● **What you have to do**
Pictures stay out of this copy, which runs from the first line of the material through the line containing "col = sc.collection".

------------------------------------

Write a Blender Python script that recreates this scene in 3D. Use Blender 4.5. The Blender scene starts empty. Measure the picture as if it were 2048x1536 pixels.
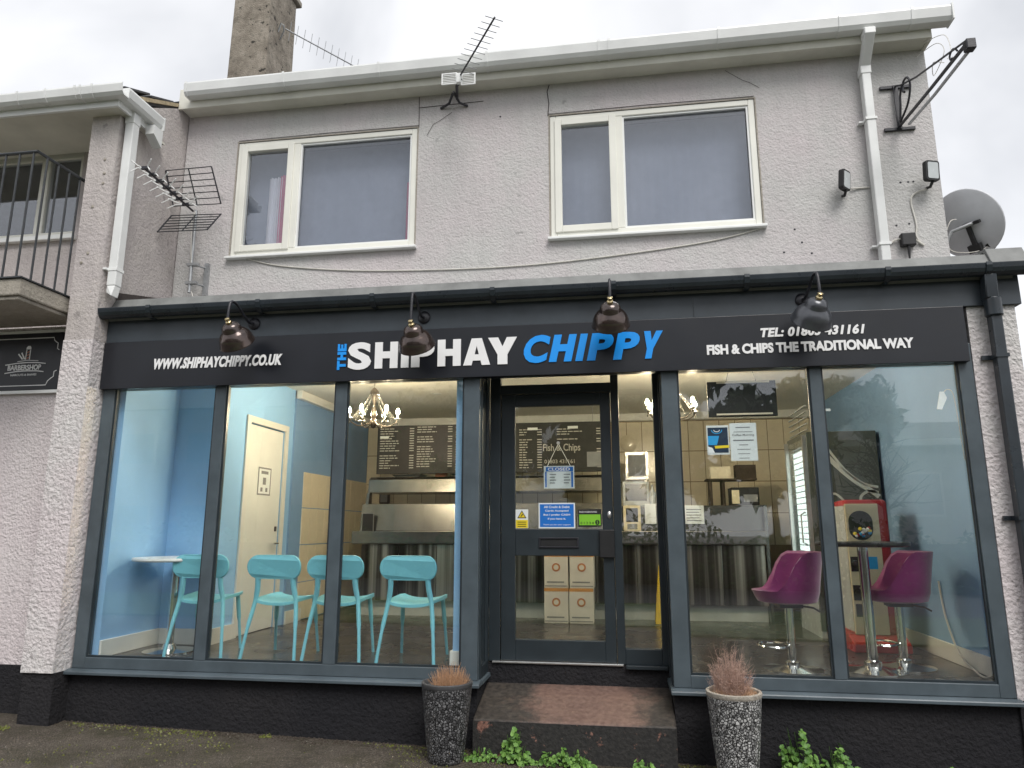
import bpy, math, random
from mathutils import Vector, Matrix
R = math.radians
random.seed(7)
sc = bpy.context.scene
col = sc.collection

# ---------------------------------------------------------------- camera
cam_data = bpy.data.cameras.new('camera')
cam = bpy.data.objects.new('camera', cam_data); col.objects.link(cam)
cam.location = (0, -5.15, 1.45)
cam.rotation_euler = (R(90 + 11.50), R(0.0), R(8.766))
cam_data.sensor_width = 36.0
cam_data.lens = 1420 / 2048 * 36
cam_data.clip_start = 0.05
cam_data.clip_end = 400
sc.camera = cam
# ---------------------------------------------------------------- sky and sun (bright overcast)
SUN_EL, SUN_AZ = 52, 152          # azimuth clockwise from +Y: behind the camera
world = bpy.data.worlds.new('World'); sc.world = world; world.use_nodes = True
nt = world.node_tree; nt.nodes.clear()
out = nt.nodes.new('ShaderNodeOutputWorld'); bg = nt.nodes.new('ShaderNodeBackground')
sky = nt.nodes.new('ShaderNodeTexSky'); sky.sky_type = 'NISHITA'; sky.sun_disc = False
sky.sun_elevation = R(SUN_EL); sky.sun_rotation = R(SUN_AZ)
tc = nt.nodes.new('ShaderNodeTexCoord')
n1 = nt.nodes.new('ShaderNodeTexNoise'); n1.inputs['Scale'].default_value = 2.3; n1.inputs['Detail'].default_value = 5; n1.inputs['Roughness'].default_value = .5
n1.inputs['Distortion'].default_value = .4
rmp = nt.nodes.new('ShaderNodeValToRGB')
rmp.color_ramp.elements[0].position = .38; rmp.color_ramp.elements[0].color = (4.0, 4.08, 4.25, 1)
rmp.color_ramp.elements[1].position = .62; rmp.color_ramp.elements[1].color = (6.2, 6.2, 6.3, 1)
mixc = nt.nodes.new('ShaderNodeMix'); mixc.data_type = 'RGBA'; mixc.inputs['Factor'].default_value = .92
nt.links.new(tc.outputs['Generated'], n1.inputs['Vector']); nt.links.new(n1.outputs['Fac'], rmp.inputs['Fac'])
nt.links.new(sky.outputs['Color'], mixc.inputs['A']); nt.links.new(rmp.outputs['Color'], mixc.inputs['B'])
nt.links.new(mixc.outputs['Result'], bg.inputs['Color']); bg.inputs['Strength'].default_value = .1
nt.links.new(bg.outputs[0], out.inputs[0])
sun_d = bpy.data.lights.new('sun', 'SUN'); sun_d.energy = 1.5; sun_d.angle = R(30); sun_d.color = (1, .97, .93)
sun = bpy.data.objects.new('sun', sun_d); col.objects.link(sun)
sdir = Vector((math.sin(R(SUN_AZ)) * math.cos(R(SUN_EL)), math.cos(R(SUN_AZ)) * math.cos(R(SUN_EL)), math.sin(R(SUN_EL))))
sun.rotation_euler = sdir.to_track_quat('Z', 'Y').to_euler()
sc.view_settings.view_transform = 'Standard'; sc.view_settings.look = 'None'
sc.view_settings.exposure = 0.94; sc.view_settings.gamma = 1.0
sc.render.engine = 'CYCLES'
sc.cycles.use_denoising = True
sc.cycles.max_bounces = 7; sc.cycles.transparent_max_bounces = 12; sc.cycles.sample_clamp_indirect = 4

# ---------------------------------------------------------------- materials
MATS = {}
def srgb(r, g, b):
    f = lambda c: (c / 12.92 if c <= .04045 else ((c + .055) / 1.055) ** 2.4)
    return (f(r / 255), f(g / 255), f(b / 255), 1)
class NT:
    def __init__(s, name):
        s.m = bpy.data.materials.new(name); s.m.use_nodes = True; s.t = s.m.node_tree; s.t.nodes.clear()
        s.out = s.t.nodes.new('ShaderNodeOutputMaterial')
        s.tc = s.t.nodes.new('ShaderNodeTexCoord')
    def n(s, typ, **kw):
        nd = s.t.nodes.new(typ)
        for k, v in kw.items():
            if k in nd.inputs: nd.inputs[k].default_value = v
            else: setattr(nd, k, v)
        return nd
    def l(s, a, b): s.t.links.new(a, b)
    def vec(s, scale=(1, 1, 1)):
        mp = s.n('ShaderNodeMapping'); mp.inputs['Scale'].default_value = scale
        s.l(s.tc.outputs['Object'], mp.inputs['Vector']); return mp.outputs['Vector']
    def noise(s, scale, detail=4, rough=.55, v=None, dist=0):
        nd = s.n('ShaderNodeTexNoise', Scale=scale, Detail=detail, Roughness=rough, Distortion=dist)
        s.l(v if v is not None else s.tc.outputs['Object'], nd.inputs['Vector']); return nd.outputs['Fac']
    def ramp(s, fac, stops):
        r = s.n('ShaderNodeValToRGB'); cr = r.color_ramp
        while len(cr.elements) < len(stops): cr.elements.new(.5)
        for e, (p, c) in zip(cr.elements, stops): e.position = p; e.color = c if len(c) == 4 else (*c, 1)
        s.l(fac, r.inputs['Fac']); return r.outputs['Color']
    def mix(s, fac, a, b, mode='MIX'):
        m = s.n('ShaderNodeMix', data_type='RGBA', blend_type=mode)
        for sock, v in (('Factor', fac), ('A', a), ('B', b)):
            if hasattr(v, 'is_linked'): s.l(v, m.inputs[sock])
            elif sock == 'Factor': m.inputs[sock].default_value = v
            else: m.inputs[sock].default_value = v if len(v) == 4 else (*v, 1)
        return m.outputs['Result']
    def bump(s, h, strength, dist, normal=None):
        b = s.n('ShaderNodeBump', Strength=strength, Distance=dist); s.l(h, b.inputs['Height'])
        if normal is not None: s.l(normal, b.inputs['Normal'])
        return b.outputs['Normal']
    def principled(s, color, rough=.5, metal=0, normal=None, spec=.5, emis=None, estr=0, coat=0):
        p = s.n('ShaderNodeBsdfPrincipled')
        if hasattr(color, 'is_linked'): s.l(color, p.inputs['Base Color'])
        else: p.inputs['Base Color'].default_value = color if len(color) == 4 else (*color, 1)
        if hasattr(rough, 'is_linked'): s.l(rough, p.inputs['Roughness'])
        else: p.inputs['Roughness'].default_value = rough
        p.inputs['Metallic'].default_value = metal; p.inputs['Specular IOR Level'].default_value = spec
        p.inputs['Coat Weight'].default_value = coat
        if normal is not None: s.l(normal, p.inputs['Normal'])
        if emis: p.inputs['Emission Color'].default_value = (*emis[:3], 1); p.inputs['Emission Strength'].default_value = estr
        s.l(p.outputs[0], s.out.inputs['Surface']); return p

def paint(name, c, rough=.45, var=.12, scale=6, bump=.0, metal=0, spec=.5, coat=0, bscale=90):
    """a plain coloured surface with slight tonal wear"""
    k = NT(name); c = tuple(c[:3])
    f = k.noise(scale, 5, .6)
    lo = tuple(x * (1 - var) for x in c); hi = tuple(min(1, x * (1 + var)) for x in c)
    cc = k.ramp(f, [(.3, lo), (.7, hi)])
    rr = k.ramp(k.noise(scale * 2.3, 4), [(.3, (rough * .85,) * 3), (.7, (min(1, rough * 1.15),) * 3)])
    nm = k.bump(k.noise(bscale, 3), .3, bump) if bump else None
    k.principled(cc, rr, metal, nm, spec, coat=coat)
    MATS[name] = k.m; return k.m

def render_wall(name, base, alt, dirt=.25, grain=75, depth=.012):
    """rough-cast render: hand-thrown texture, tint patches, streaks"""
    k = NT(name)
    f1 = k.noise(1.1, 5, .6); f2 = k.noise(3.5, 6, .65)
    c = k.mix(k.ramp(f1, [(.40, (0, 0, 0)), (.62, (1, 1, 1))]), base, alt)
    streak = k.noise(2.2, 6, .7, k.vec((5, 5, .5)))
    c = k.mix(k.ramp(streak, [(.45, (0, 0, 0)), (.75, (dirt,) * 3)]), c, tuple(x * .62 for x in base))
    c = k.mix(k.ramp(f2, [(.35, (0, 0, 0)), (.8, (dirt,) * 3)]), c, tuple(x * .72 for x in base))
    pits = k.noise(9, 2, .4)
    c = k.mix(k.ramp(pits, [(.70, (0, 0, 0)), (.76, (.55,) * 3)]), c, tuple(x * .45 for x in base))
    g = k.noise(grain, 4, .6)
    c = k.mix(k.ramp(g, [(.3, (.3,) * 3), (.5, (0, 0, 0))]), c, tuple(x * .55 for x in base))
    vor = k.n('ShaderNodeTexVoronoi', Scale=grain * .62, feature='SMOOTH_F1'); k.l(k.tc.outputs['Object'], vor.inputs['Vector'])
    nm = k.bump(g, .75, depth); nm = k.bump(vor.outputs['Distance'], .55, depth * .8, nm)
    nm = k.bump(k.noise(14, 3), .4, .012, nm)
    k.principled(c, .9, 0, nm, .25); MATS[name] = k.m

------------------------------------

● **The response**
Write a Blender Python script that recreates this scene in 3D. Use Blender 4.5. The Blender scene starts empty. Measure the picture as if it were 2048x1536 pixels.
import bpy, math, random
from mathutils import Vector, Matrix
R = math.radians
random.seed(7)
sc = bpy.context.scene
col = sc.collection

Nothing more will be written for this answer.